Vivimos tiempos en los que, más que nunca, se cumple esa frase hecha que dice que la realidad siempre supera a la ficción. Qué lista fue Veep yéndose antes de que el trumpismo hiciese imposible la sátira política y qué van a hacer los responsables de The Good Fight en la próxima temporada eran dos pensamientos intrusivos que nos venían ayer ante la locura de Washington. O qué rápido hubiese tumbado un productor la idea del vikingo fascista con un “eso no es creíble” si se hubiese propuesto en una sala de guionistas. Un tuit muy acertado señalaba cómo la ya citada Years and Years estaba mutando en comedia romántica, pues su parte distópica cada vez se torna más realista.
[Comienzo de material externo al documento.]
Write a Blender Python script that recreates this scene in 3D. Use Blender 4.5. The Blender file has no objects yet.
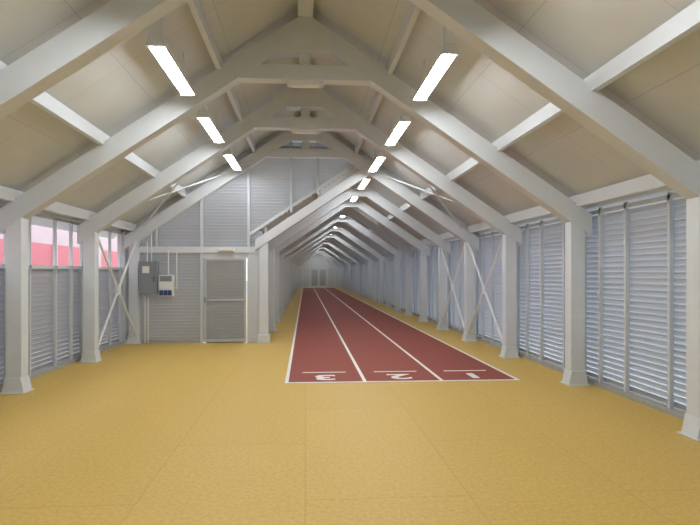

La serie de Russell T Davies fue, sin lugar a dudas, el pico más alto de la remesa de distopías televisivas de la última hornada, no solo por su calidad audiovisual sino por cómo fue capaz de anticipar lo que estaba por llegar, que en su momento nos pareció en pantalla tan alarmante como rocambolesco e imposible de suceder. Nuestros yos de 2019 no supieron leer como un aviso lo que formalmente era catalogado como distopía. Ahora la serie se ha resignificado por completo.
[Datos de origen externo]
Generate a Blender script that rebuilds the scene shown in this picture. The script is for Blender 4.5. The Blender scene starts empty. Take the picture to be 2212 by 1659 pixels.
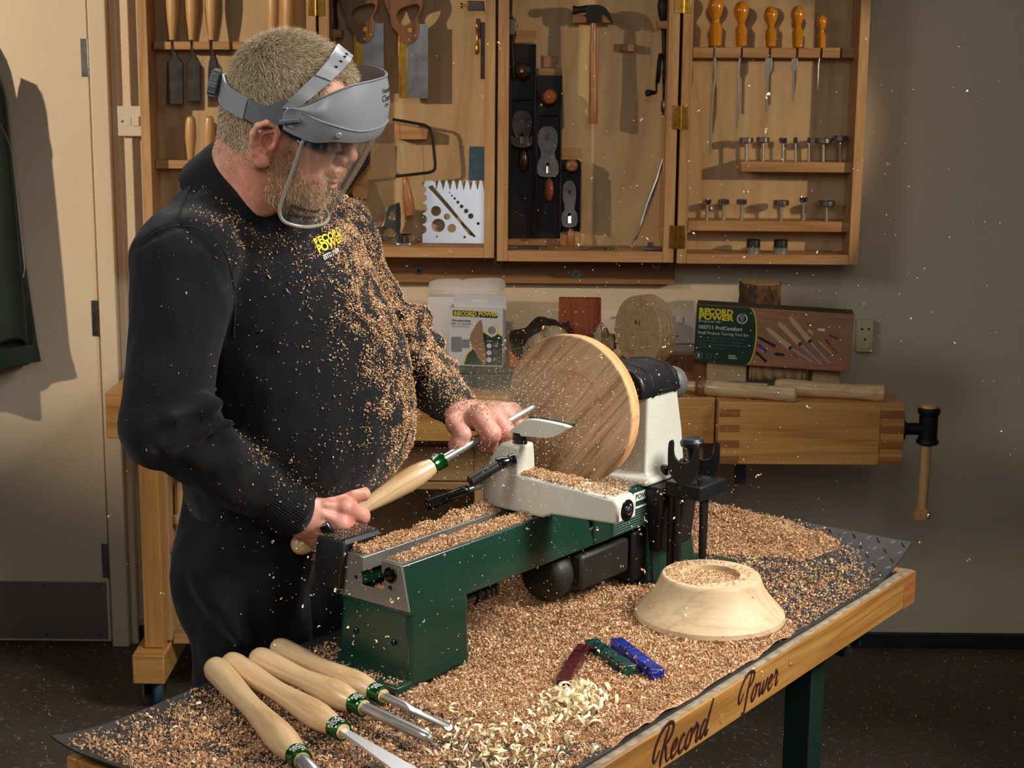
import bpy, bmesh, math, random
import numpy as np
from mathutils import Vector, Matrix, Euler

# ---------------------------------------------------------------- scene, camera, light
SC = bpy.context.scene
COL = SC.collection
F, PX, PY, H = 3600.0, 1106.0, 829.5, 1.68
PITCH, ROLL = math.radians(11.3), .0087
cam_d = bpy.data.cameras.new('camera'); cam = bpy.data.objects.new('camera', cam_d); COL.objects.link(cam)
cam.location = (0, 0, H)
CR = Matrix.Rotation(math.pi / 2 - PITCH, 3, 'X') @ Matrix.Rotation(ROLL, 3, 'Z')
cam.rotation_euler = CR.to_euler()
cam_d.sensor_width = 36.0; cam_d.lens = F / 2212 * 36.0
cam_d.clip_start = .05; cam_d.clip_end = 60
cam_d.dof.use_dof = True; cam_d.dof.focus_distance = 2.42; cam_d.dof.aperture_fstop = 20
SC.camera = cam
SC.view_settings.view_transform = 'Standard'; SC.view_settings.look = 'None'
SC.view_settings.exposure = 0.0; SC.view_settings.gamma = 1.0; SC.view_settings.use_curve_mapping = False

W = bpy.data.worlds.new('world'); SC.world = W; W.use_nodes = True
W.node_tree.nodes['Background'].inputs[0].default_value = (.55, .52, .5, 1)
W.node_tree.nodes['Background'].inputs[1].default_value = .07

def aim(o, tgt):
    o.rotation_euler = (Vector(tgt) - o.location).to_track_quat('-Z', 'Y').to_euler()

def area(name, loc, tgt, sx, sy, power, col=(1, 1, 1), spread=180):
    l = bpy.data.lights.new(name, 'AREA'); l.shape = 'RECTANGLE'; l.size = sx; l.size_y = sy
    l.energy = power; l.color = col; l.spread = math.radians(spread)
    o = bpy.data.objects.new(name, l); COL.objects.link(o); o.location = loc; aim(o, tgt); return o

def spot(name, loc, tgt, power, ang, blend, rad, col):
    l = bpy.data.lights.new(name, 'SPOT'); l.energy = power; l.spot_size = math.radians(ang); l.spot_blend = blend
    l.shadow_soft_size = rad; l.color = col
    o = bpy.data.objects.new(name, l); COL.objects.link(o); o.location = loc; aim(o, tgt); return o

area('softbox_key', (1.75, 1.9, 2.6), (.1, 2.45, 1.0), .7, 1.0, 17.5, (1, .97, .93), 70)
area('softbox_left', (-2.0, 1.2, 2.5), (-.25, 2.4, 1.1), .8, .8, 5, (1, .97, .95), 70)
area('softbox_front', (.1, -.6, 2.5), (-.1, 2.5, 1.1), 1.2, 1.0, 3.6, (1, .97, .94), 70)
area('softbox_top', (-.1, 3.6, 2.8), (.0, 2.2, .9), 1.5, .7, 8, (1, .97, .94), 100)
spot('warm_lamp_left', (-3.0, 2.1, 2.3), (-1.15, 4.58, 1.66), 300, 44, .75, .05, (1, .80, .58))
spot('warm_lamp_right', (2.5, 2.75, 1.95), (.30, 4.58, 1.38), 114, 21.5, .3, .035, (1, .76, .50))
spot('lamp_back_wall', (1.2, 2.7, 2.9), (1.55, 4.58, 1.45), 12, 44, .8, .10, (1, .93, .80))

# ---------------------------------------------------------------- pixel of the photograph -> point in the room
def _ray(px, py):
    return CR @ Vector(((px - PX) / F, -(py - PY) / F, -1.0))
def Z(px, py, z):
    d = _ray(px, py); return Vector((0, 0, H)) + d * ((z - H) / d.z)
def Y(px, py, y):
    d = _ray(px, py); return Vector((0, 0, H)) + d * (y / d.y)
def prj(p):
    q = CR.transposed() @ (Vector(p) - Vector((0, 0, H))); return (PX - F * q.x / q.z, PY + F * q.y / q.z)

# ---------------------------------------------------------------- objects
ROOT = {}
def _tag(o, label=None, cat=None, group=None, kind=None):
    if label: o['label'] = label
    if cat: o['category'] = cat
    if group: o['group'] = group
    if kind: o['kind'] = kind
    return o

def thing(name, label, cat, loc=(0, 0, 0), group=None, rot=None):
    o = bpy.data.objects.new(name, None); COL.objects.link(o); o.empty_display_size = .02
    M = (rot.to_4x4() if rot is not None else Matrix()).copy(); M.translation = Vector(loc)
    o.matrix_basis = M; ROOT[o.name] = M
    return _tag(o, label, cat, group)

class MB:
    """collects points in world space; self.M maps what is added"""
    def __init__(s, M=None):
        s.v = []; s.f = []; s.M = M or Matrix()
    def add(s, vs, fs):
        n = len(s.v); s.v += [s.M @ Vector(v) for v in vs]; s.f += [[i + n for i in f] for f in fs]; return s
    def box(s, x0, x1, y0, y1, z0, z1):
        x0, x1 = sorted((x0, x1)); y0, y1 = sorted((y0, y1)); z0, z1 = sorted((z0, z1))
        return s.add([(x0, y0, z0), (x1, y0, z0), (x1, y1, z0), (x0, y1, z0), (x0, y0, z1), (x1, y0, z1), (x1, y1, z1), (x0, y1, z1)],
                     [(0, 3, 2, 1), (4, 5, 6, 7), (0, 1, 5, 4), (1, 2, 6, 5), (2, 3, 7, 6), (3, 0, 4, 7)])
    def hexa(s, b, t):
        """bottom quad, top quad"""
        return s.add(list(b) + list(t), [(0, 3, 2, 1), (4, 5, 6, 7), (0, 1, 5, 4), (1, 2, 6, 5), (2, 3, 7, 6), (3, 0, 4, 7)])
    def tube(s, pts, r, n=16, cap=True, flat=1.0, up=None):
        pts = [Vector(p) for p in pts]; m = len(pts)
        rs = r if hasattr(r, '__len__') else [r] * m
        vs = []; ref = up
        for i, p in enumerate(pts):
            t = (pts[min(i + 1, m - 1)] - pts[max(i - 1, 0)]).normalized()
            if ref is None:
                ref = Vector((0, 0, 1)) if abs(t.z) < .9 else Vector((1, 0, 0))
            a = (ref - t * ref.dot(t)).normalized(); b = t.cross(a); ref = a if up is None else up
            for k in range(n):
                an = 2 * math.pi * k / n
                vs.append(p + a * (math.cos(an) * rs[i]) * flat + b * (math.sin(an) * rs[i]))
        fs = []
        for i in range(m - 1):
            for k in range(n):
                k2 = (k + 1) % n; fs.append((i * n + k, i * n + k2, (i + 1) * n + k2, (i + 1) * n + k))
        if cap:
            fs.append(tuple(range(n))[::-1]); fs.append(tuple((m - 1) * n + k for k in range(n)))
        return s.add(vs, fs)
    def cyl(s, p0, p1, r0, r1=None, n=24):
        return s.tube([p0, p1], [r0, r0 if r1 is None else r1], n)
    def lathe(s, prof, p0, axis, n=32, up=None):
        """profile [(dist along axis, radius)] spun around axis through p0"""
        p0 = Vector(p0); t = Vector(axis).normalized()
        ref = Vector((0, 0, 1)) if abs(t.z) < .9 else Vector((1, 0, 0))
        a = (ref - t * ref.dot(t)).normalized(); b = t.cross(a); vs = []
        for (h, r) in prof:
            for k in range(n):
                an = 2 * math.pi * k / n; vs.append(p0 + t * h + (a * math.cos(an) + b * math.sin(an)) * max(r, 1e-5))
        fs = []; m = len(prof)
        for i in range(m - 1):
            for k in range(n):
                k2 = (k + 1) % n; fs.append((i * n + k, i * n + k2, (i + 1) * n + k2, (i + 1) * n + k))
        if tuple(prof[0]) != tuple(prof[-1]):
            fs.append(tuple(range(n))[::-1]); fs.append(tuple((m - 1) * n + k for k in range(n)))
        return s.add(vs, fs)
    def prism(s, poly, O, ax, ay, th):
        """polygon (u,v) in the plane O+u*ax+v*ay, pushed th along ax x ay"""
        O = Vector(O); ax = Vector(ax); ay = Vector(ay); nn = ax.cross(ay).normalized() * th; m = len(poly)
        vs = [O + ax * u + ay * v for u, v in poly] + [O + ax * u + ay * v + nn for u, v in poly]
        fs = [tuple(range(m))[::-1], tuple(range(m, 2 * m))] + [(i, (i + 1) % m, (i + 1) % m + m, i + m) for i in range(m)]
        return s.add(vs, fs)
    def holed(s, loops, O, ax, ay, th, res=6):
        """filled plate with holes: first loop outline, the others holes"""
        cu = bpy.data.curves.new('tmp', 'CURVE'); cu.dimensions = '2D'; cu.fill_mode = 'BOTH'; cu.extrude = abs(th) / 2
        for lp in loops:
            sp = cu.splines.new('POLY'); sp.points.add(len(lp) - 1)
            for i, (u, v) in enumerate(lp): sp.points[i].co = (u, v, 0, 1)
            sp.use_cyclic_u = True
        o = bpy.data.objects.new('tmp', cu); me = o.to_mesh()
        O = Vector(O); ax = Vector(ax); ay = Vector(ay); nn = ax.cross(ay).normalized()
        s.add([O + ax * v.co.x + ay * v.co.y + nn * (v.co.z + th / 2) for v in me.vertices], [tuple(p.vertices) for p in me.polygons])
        o.to_mesh_clear(); bpy.data.objects.remove(o); bpy.data.curves.remove(cu); return s
    def text(s, body, size, O, ax, ay, th=.0002, bold=0.0, align='LEFT', shear=0, sx=1.0):
        cu = bpy.data.curves.new('tmp', 'FONT'); cu.body = body; cu.size = size; cu.extrude = th; cu.offset = bold
        cu.align_x = align; cu.shear = shear; cu.resolution_u = 2
        o = bpy.data.objects.new('tmp', cu); me = o.to_mesh()
        O = Vector(O); ax = Vector(ax); ay = Vector(ay); nn = ax.cross(ay).normalized()
        s.add([O + ax * v.co.x * sx + ay * v.co.y + nn * v.co.z for v in me.vertices], [tuple(p.vertices) for p in me.polygons])
        o.to_mesh_clear(); bpy.data.objects.remove(o); bpy.data.curves.remove(cu); return s
    def sphere(s, c, r, n=16, m=10):
        c = Vector(c); rr = r if hasattr(r, '__len__') else (r, r, r); vs = []; fs = []
        for i in range(m + 1):
            th = math.pi * i / m
            for k in range(n):
                a = 2 * math.pi * k / n
                vs.append(c + Vector((rr[0] * math.sin(th) * math.cos(a), rr[1] * math.sin(th) * math.sin(a), rr[2] * math.cos(th))))
        for i in range(m):
            for k in range(n):
                k2 = (k + 1) % n; fs.append((i * n + k, (i + 1) * n + k, (i + 1) * n + k2, i * n + k2))
        return s.add(vs, fs)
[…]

A La valla de Antena 3 le pasó algo muy distinto. También se adelantó a muchas cosas de las que seríamos testigos en 2020, pero sus episodios no llegaron a las ondas a tiempo. Su estreno quedó pospuesto, quizás por prudencia, y cuando finalmente vio la luz estábamos en ese punto raro en que como espectadores no sabíamos bien cómo gestionar las similitudes entre ficción y realidad (o futuro inmediato). Porque el objetivo de la distopía siempre ha sido hablar de nuestra sociedad a través de sus mundos hipotéticos, pero siempre con algo más de distancia. El cuento de la criada, cuyo caso es paradigmático, siempre recibió quejas de inverosímil, pero todo lo que contaba había pasado de algún modo u otro en la Historia y, sobre todo, podía volver a pasar. Eso la hacía tan angustiosa.
Sin embargo, todavía con El cuento de la criada existía cierto trecho entre nosotros y la distopía. Ahora no sabemos adónde vamos a parar ni cuánto más se puede ir el mundo al traste entre que te echas la siesta y te vuelves a despertar. No son buenos tiempos para ficciones que nos pongan una bola de cristal delante porque tememos que acierten. Necesitamos un respiro y buscaremos esa otra tele que siempre nos ha acompañado, la evasiva, la que nos pone en bandeja un lugar feliz. Reencontrarnos con la pandilla, conocer el mundo, enamorarnos, tomar una taza de chocolate caliente y olvidarnos de lo que hay ahí fuera. Distraernos con las series.